Scripts that build scenes
_ _ _ _ _ _ _

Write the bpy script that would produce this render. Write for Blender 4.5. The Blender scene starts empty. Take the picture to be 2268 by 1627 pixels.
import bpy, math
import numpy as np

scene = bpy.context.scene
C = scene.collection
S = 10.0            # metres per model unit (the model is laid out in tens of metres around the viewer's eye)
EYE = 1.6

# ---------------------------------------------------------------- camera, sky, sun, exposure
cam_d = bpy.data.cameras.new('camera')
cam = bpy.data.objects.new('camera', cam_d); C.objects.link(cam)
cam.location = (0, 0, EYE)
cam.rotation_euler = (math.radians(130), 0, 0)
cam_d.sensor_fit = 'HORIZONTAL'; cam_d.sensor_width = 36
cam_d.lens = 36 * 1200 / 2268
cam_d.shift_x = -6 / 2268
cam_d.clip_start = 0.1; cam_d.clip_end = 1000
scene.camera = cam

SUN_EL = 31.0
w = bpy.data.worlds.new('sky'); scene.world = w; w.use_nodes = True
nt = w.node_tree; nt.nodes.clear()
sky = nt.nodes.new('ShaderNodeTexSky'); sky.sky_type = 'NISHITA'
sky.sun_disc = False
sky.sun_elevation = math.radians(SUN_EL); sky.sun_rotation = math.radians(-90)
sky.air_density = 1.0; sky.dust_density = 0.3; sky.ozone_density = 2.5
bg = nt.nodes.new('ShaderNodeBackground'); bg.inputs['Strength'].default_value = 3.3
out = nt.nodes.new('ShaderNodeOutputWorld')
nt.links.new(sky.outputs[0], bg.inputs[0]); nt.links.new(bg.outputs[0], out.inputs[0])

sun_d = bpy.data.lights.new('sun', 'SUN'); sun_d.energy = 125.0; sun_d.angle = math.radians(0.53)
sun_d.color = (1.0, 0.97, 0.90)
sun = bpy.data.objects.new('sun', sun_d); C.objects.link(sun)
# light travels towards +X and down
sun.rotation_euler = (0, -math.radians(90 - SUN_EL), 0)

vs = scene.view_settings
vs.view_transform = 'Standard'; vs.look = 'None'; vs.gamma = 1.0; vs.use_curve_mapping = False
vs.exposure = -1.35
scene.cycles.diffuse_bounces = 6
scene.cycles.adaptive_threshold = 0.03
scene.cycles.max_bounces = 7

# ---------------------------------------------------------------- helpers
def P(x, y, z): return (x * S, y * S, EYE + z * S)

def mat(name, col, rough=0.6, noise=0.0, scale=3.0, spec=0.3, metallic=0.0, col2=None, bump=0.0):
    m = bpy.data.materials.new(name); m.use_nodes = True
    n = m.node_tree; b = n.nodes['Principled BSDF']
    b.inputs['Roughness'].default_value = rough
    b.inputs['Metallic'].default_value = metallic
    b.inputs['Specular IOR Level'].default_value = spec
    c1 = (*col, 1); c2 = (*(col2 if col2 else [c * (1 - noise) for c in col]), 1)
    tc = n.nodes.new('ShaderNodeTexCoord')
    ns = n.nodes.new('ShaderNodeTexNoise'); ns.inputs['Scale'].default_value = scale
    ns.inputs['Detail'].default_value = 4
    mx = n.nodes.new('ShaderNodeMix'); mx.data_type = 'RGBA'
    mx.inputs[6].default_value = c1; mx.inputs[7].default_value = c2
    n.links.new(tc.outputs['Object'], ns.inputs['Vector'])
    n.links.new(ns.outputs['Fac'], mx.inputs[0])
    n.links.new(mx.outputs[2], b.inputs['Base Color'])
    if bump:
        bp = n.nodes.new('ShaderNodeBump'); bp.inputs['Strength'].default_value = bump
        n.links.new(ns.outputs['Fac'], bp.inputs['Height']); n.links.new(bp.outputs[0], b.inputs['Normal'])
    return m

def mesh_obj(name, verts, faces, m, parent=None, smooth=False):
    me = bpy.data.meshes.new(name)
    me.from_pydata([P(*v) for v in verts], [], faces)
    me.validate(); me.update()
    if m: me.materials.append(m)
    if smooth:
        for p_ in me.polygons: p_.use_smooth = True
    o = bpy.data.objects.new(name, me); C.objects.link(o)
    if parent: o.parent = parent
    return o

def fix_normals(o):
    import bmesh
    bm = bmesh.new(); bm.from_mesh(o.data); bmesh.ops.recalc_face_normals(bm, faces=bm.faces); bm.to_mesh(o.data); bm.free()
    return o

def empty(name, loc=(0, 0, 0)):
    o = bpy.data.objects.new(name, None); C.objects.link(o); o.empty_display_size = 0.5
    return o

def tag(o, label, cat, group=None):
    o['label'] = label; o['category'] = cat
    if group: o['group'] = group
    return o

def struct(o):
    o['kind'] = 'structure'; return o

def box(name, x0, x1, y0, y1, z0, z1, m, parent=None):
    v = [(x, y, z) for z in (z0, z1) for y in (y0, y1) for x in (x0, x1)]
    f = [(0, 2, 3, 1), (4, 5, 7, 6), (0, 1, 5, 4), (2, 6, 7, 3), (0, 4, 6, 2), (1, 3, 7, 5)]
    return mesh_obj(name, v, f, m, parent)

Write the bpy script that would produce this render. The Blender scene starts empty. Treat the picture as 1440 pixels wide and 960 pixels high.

_ _ _ _ _ _ _

PROBLEM STATEMENT:
Set down, exactly as written, each line of the data from its opening line through the one containing "sun.rotation_euler = (0, -math.radians(90". Output nothing more.

WRITTEN ANSWER:
Write the bpy script that would produce this render. Write for Blender 4.5. The Blender scene starts empty. Take the picture to be 2268 by 1627 pixels.
import bpy, math
import numpy as np

scene = bpy.context.scene
C = scene.collection
S = 10.0            # metres per model unit (the model is laid out in tens of metres around the viewer's eye)
EYE = 1.6

# ---------------------------------------------------------------- camera, sky, sun, exposure
cam_d = bpy.data.cameras.new('camera')
cam = bpy.data.objects.new('camera', cam_d); C.objects.link(cam)
cam.location = (0, 0, EYE)
cam.rotation_euler = (math.radians(130), 0, 0)
cam_d.sensor_fit = 'HORIZONTAL'; cam_d.sensor_width = 36
cam_d.lens = 36 * 1200 / 2268
cam_d.shift_x = -6 / 2268
cam_d.clip_start = 0.1; cam_d.clip_end = 1000
scene.camera = cam

SUN_EL = 31.0
w = bpy.data.worlds.new('sky'); scene.world = w; w.use_nodes = True
nt = w.node_tree; nt.nodes.clear()
sky = nt.nodes.new('ShaderNodeTexSky'); sky.sky_type = 'NISHITA'
sky.sun_disc = False
sky.sun_elevation = math.radians(SUN_EL); sky.sun_rotation = math.radians(-90)
sky.air_density = 1.0; sky.dust_density = 0.3; sky.ozone_density = 2.5
bg = nt.nodes.new('ShaderNodeBackground'); bg.inputs['Strength'].default_value = 3.3
out = nt.nodes.new('ShaderNodeOutputWorld')
nt.links.new(sky.outputs[0], bg.inputs[0]); nt.links.new(bg.outputs[0], out.inputs[0])

sun_d = bpy.data.lights.new('sun', 'SUN'); sun_d.energy = 125.0; sun_d.angle = math.radians(0.53)
sun_d.color = (1.0, 0.97, 0.90)
sun = bpy.data.objects.new('sun', sun_d); C.objects.link(sun)
# light travels towards +X and down
sun.rotation_euler = (0, -math.radians(90 - SUN_EL), 0)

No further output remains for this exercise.